#### [TASK DIRECTIONS]
Your task is to repeat the lines below exactly, excluding any pictures they contain.

* * *

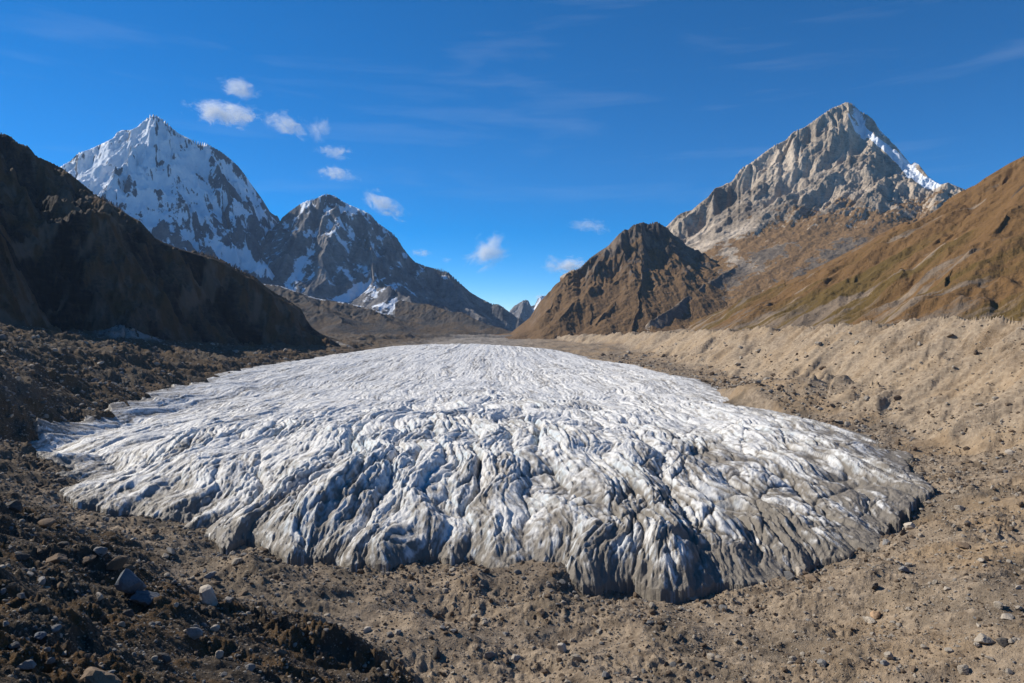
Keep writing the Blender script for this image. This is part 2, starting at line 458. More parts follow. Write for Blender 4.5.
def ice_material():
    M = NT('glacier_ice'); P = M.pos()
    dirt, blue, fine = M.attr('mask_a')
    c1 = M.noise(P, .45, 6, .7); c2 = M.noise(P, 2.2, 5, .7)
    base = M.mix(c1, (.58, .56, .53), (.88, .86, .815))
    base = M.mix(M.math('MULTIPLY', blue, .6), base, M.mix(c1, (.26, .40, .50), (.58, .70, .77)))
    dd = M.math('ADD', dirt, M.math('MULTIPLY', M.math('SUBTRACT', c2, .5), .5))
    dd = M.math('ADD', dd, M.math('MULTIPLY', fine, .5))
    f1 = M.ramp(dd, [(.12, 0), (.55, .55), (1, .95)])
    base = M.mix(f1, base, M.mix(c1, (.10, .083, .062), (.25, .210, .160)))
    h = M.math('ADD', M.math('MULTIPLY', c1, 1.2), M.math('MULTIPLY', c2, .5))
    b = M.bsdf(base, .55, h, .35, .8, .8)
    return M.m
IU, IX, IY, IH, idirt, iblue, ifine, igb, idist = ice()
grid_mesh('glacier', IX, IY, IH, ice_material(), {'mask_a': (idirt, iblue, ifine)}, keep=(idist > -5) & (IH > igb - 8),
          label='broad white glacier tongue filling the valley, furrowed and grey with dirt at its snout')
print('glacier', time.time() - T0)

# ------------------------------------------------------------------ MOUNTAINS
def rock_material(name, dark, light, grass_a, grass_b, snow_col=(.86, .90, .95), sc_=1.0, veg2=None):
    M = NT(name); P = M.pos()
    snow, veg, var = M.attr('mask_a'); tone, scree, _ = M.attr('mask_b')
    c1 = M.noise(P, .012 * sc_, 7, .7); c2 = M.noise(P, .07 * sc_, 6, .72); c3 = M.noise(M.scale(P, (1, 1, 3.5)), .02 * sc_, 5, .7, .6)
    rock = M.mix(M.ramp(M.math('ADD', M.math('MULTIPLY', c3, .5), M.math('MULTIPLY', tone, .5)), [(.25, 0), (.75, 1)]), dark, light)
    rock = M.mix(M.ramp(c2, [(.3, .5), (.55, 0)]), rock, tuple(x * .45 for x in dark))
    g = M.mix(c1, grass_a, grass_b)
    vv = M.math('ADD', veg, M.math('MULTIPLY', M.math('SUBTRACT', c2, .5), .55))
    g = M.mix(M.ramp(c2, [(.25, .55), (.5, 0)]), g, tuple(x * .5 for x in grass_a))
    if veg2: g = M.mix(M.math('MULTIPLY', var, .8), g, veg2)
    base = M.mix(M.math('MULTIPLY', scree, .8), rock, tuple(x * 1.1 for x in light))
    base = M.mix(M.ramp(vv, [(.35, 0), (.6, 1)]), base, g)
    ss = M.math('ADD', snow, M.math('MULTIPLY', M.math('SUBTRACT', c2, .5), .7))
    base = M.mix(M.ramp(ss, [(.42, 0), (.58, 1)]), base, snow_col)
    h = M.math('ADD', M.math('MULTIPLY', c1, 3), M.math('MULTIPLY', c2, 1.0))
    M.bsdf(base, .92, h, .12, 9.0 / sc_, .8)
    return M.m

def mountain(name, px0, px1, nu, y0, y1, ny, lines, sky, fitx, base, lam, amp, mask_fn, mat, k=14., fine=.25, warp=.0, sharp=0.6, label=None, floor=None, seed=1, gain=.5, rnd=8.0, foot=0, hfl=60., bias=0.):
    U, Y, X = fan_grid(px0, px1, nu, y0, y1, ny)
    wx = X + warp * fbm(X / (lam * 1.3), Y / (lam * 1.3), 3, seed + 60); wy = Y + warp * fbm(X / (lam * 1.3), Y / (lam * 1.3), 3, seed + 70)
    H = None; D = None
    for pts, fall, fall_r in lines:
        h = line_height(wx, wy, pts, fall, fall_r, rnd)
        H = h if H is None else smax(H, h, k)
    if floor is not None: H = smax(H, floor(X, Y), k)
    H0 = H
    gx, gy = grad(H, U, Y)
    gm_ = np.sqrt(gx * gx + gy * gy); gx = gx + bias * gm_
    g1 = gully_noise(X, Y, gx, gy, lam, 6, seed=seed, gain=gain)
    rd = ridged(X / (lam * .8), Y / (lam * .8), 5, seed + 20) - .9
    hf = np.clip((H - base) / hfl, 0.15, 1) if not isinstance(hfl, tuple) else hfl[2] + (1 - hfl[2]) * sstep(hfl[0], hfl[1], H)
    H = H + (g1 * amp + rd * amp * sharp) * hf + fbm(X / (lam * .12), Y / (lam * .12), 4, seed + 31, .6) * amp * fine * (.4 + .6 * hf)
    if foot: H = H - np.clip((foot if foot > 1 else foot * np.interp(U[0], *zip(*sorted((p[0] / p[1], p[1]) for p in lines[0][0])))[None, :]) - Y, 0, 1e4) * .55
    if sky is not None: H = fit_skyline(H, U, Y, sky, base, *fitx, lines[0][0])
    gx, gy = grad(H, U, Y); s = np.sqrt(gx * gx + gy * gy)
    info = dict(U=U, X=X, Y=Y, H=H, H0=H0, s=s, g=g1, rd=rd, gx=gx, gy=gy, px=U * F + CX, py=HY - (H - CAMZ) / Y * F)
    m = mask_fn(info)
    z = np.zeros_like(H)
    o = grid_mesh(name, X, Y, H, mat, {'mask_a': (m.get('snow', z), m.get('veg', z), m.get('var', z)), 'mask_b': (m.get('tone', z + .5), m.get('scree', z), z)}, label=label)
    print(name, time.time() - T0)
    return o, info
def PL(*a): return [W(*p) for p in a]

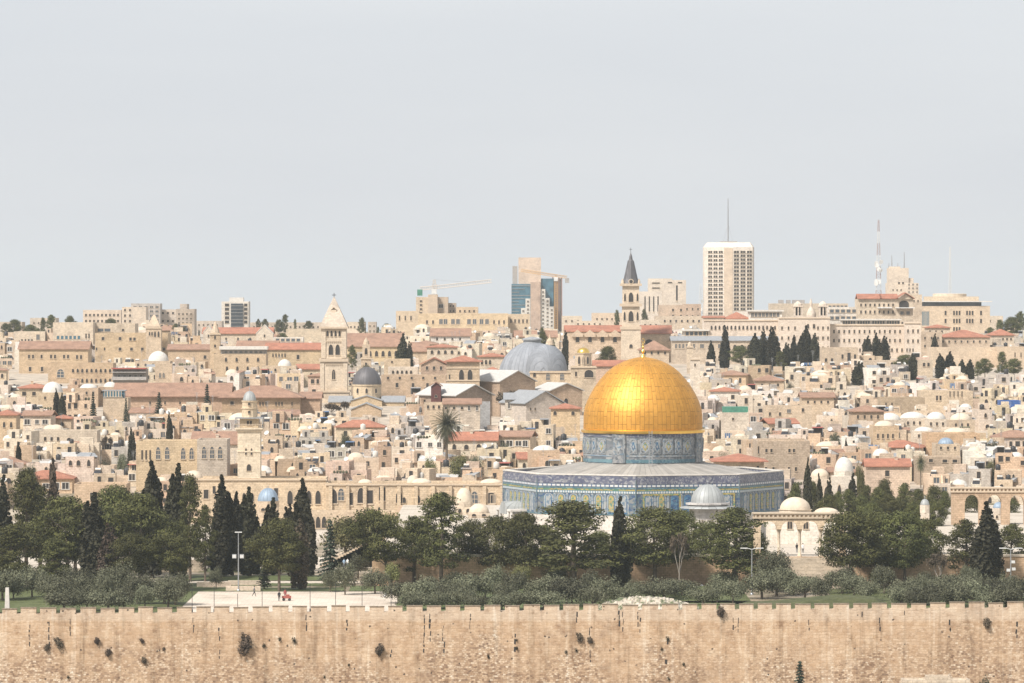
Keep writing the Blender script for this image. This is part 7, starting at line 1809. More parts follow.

* * *

#### [PROBLEM SOLUTION]
Keep writing the Blender script for this image. This is part 2, starting at line 458. More parts follow. Write for Blender 4.5.
def ice_material():
    M = NT('glacier_ice'); P = M.pos()
    dirt, blue, fine = M.attr('mask_a')
    c1 = M.noise(P, .45, 6, .7); c2 = M.noise(P, 2.2, 5, .7)
    base = M.mix(c1, (.58, .56, .53), (.88, .86, .815))
    base = M.mix(M.math('MULTIPLY', blue, .6), base, M.mix(c1, (.26, .40, .50), (.58, .70, .77)))
    dd = M.math('ADD', dirt, M.math('MULTIPLY', M.math('SUBTRACT', c2, .5), .5))
    dd = M.math('ADD', dd, M.math('MULTIPLY', fine, .5))
    f1 = M.ramp(dd, [(.12, 0), (.55, .55), (1, .95)])
    base = M.mix(f1, base, M.mix(c1, (.10, .083, .062), (.25, .210, .160)))
    h = M.math('ADD', M.math('MULTIPLY', c1, 1.2), M.math('MULTIPLY', c2, .5))
    b = M.bsdf(base, .55, h, .35, .8, .8)
    return M.m
IU, IX, IY, IH, idirt, iblue, ifine, igb, idist = ice()
grid_mesh('glacier', IX, IY, IH, ice_material(), {'mask_a': (idirt, iblue, ifine)}, keep=(idist > -5) & (IH > igb - 8),
          label='broad white glacier tongue filling the valley, furrowed and grey with dirt at its snout')
print('glacier', time.time() - T0)

# ------------------------------------------------------------------ MOUNTAINS
def rock_material(name, dark, light, grass_a, grass_b, snow_col=(.86, .90, .95), sc_=1.0, veg2=None):
    M = NT(name); P = M.pos()
    snow, veg, var = M.attr('mask_a'); tone, scree, _ = M.attr('mask_b')
    c1 = M.noise(P, .012 * sc_, 7, .7); c2 = M.noise(P, .07 * sc_, 6, .72); c3 = M.noise(M.scale(P, (1, 1, 3.5)), .02 * sc_, 5, .7, .6)
    rock = M.mix(M.ramp(M.math('ADD', M.math('MULTIPLY', c3, .5), M.math('MULTIPLY', tone, .5)), [(.25, 0), (.75, 1)]), dark, light)
    rock = M.mix(M.ramp(c2, [(.3, .5), (.55, 0)]), rock, tuple(x * .45 for x in dark))
    g = M.mix(c1, grass_a, grass_b)
    vv = M.math('ADD', veg, M.math('MULTIPLY', M.math('SUBTRACT', c2, .5), .55))
    g = M.mix(M.ramp(c2, [(.25, .55), (.5, 0)]), g, tuple(x * .5 for x in grass_a))
    if veg2: g = M.mix(M.math('MULTIPLY', var, .8), g, veg2)
    base = M.mix(M.math('MULTIPLY', scree, .8), rock, tuple(x * 1.1 for x in light))
    base = M.mix(M.ramp(vv, [(.35, 0), (.6, 1)]), base, g)
    ss = M.math('ADD', snow, M.math('MULTIPLY', M.math('SUBTRACT', c2, .5), .7))
    base = M.mix(M.ramp(ss, [(.42, 0), (.58, 1)]), base, snow_col)
    h = M.math('ADD', M.math('MULTIPLY', c1, 3), M.math('MULTIPLY', c2, 1.0))
    M.bsdf(base, .92, h, .12, 9.0 / sc_, .8)
    return M.m

def mountain(name, px0, px1, nu, y0, y1, ny, lines, sky, fitx, base, lam, amp, mask_fn, mat, k=14., fine=.25, warp=.0, sharp=0.6, label=None, floor=None, seed=1, gain=.5, rnd=8.0, foot=0, hfl=60., bias=0.):
    U, Y, X = fan_grid(px0, px1, nu, y0, y1, ny)
    wx = X + warp * fbm(X / (lam * 1.3), Y / (lam * 1.3), 3, seed + 60); wy = Y + warp * fbm(X / (lam * 1.3), Y / (lam * 1.3), 3, seed + 70)
    H = None; D = None
    for pts, fall, fall_r in lines:
        h = line_height(wx, wy, pts, fall, fall_r, rnd)
        H = h if H is None else smax(H, h, k)
    if floor is not None: H = smax(H, floor(X, Y), k)
    H0 = H
    gx, gy = grad(H, U, Y)
    gm_ = np.sqrt(gx * gx + gy * gy); gx = gx + bias * gm_
    g1 = gully_noise(X, Y, gx, gy, lam, 6, seed=seed, gain=gain)
    rd = ridged(X / (lam * .8), Y / (lam * .8), 5, seed + 20) - .9
    hf = np.clip((H - base) / hfl, 0.15, 1) if not isinstance(hfl, tuple) else hfl[2] + (1 - hfl[2]) * sstep(hfl[0], hfl[1], H)
    H = H + (g1 * amp + rd * amp * sharp) * hf + fbm(X / (lam * .12), Y / (lam * .12), 4, seed + 31, .6) * amp * fine * (.4 + .6 * hf)
    if foot: H = H - np.clip((foot if foot > 1 else foot * np.interp(U[0], *zip(*sorted((p[0] / p[1], p[1]) for p in lines[0][0])))[None, :]) - Y, 0, 1e4) * .55
    if sky is not None: H = fit_skyline(H, U, Y, sky, base, *fitx, lines[0][0])
    gx, gy = grad(H, U, Y); s = np.sqrt(gx * gx + gy * gy)
    info = dict(U=U, X=X, Y=Y, H=H, H0=H0, s=s, g=g1, rd=rd, gx=gx, gy=gy, px=U * F + CX, py=HY - (H - CAMZ) / Y * F)
    m = mask_fn(info)
    z = np.zeros_like(H)
    o = grid_mesh(name, X, Y, H, mat, {'mask_a': (m.get('snow', z), m.get('veg', z), m.get('var', z)), 'mask_b': (m.get('tone', z + .5), m.get('scree', z), z)}, label=label)
    print(name, time.time() - T0)
    return o, info
def PL(*a): return [W(*p) for p in a]

Keep writing the Blender script for this image. This is part 7, starting at line 1809. More parts follow.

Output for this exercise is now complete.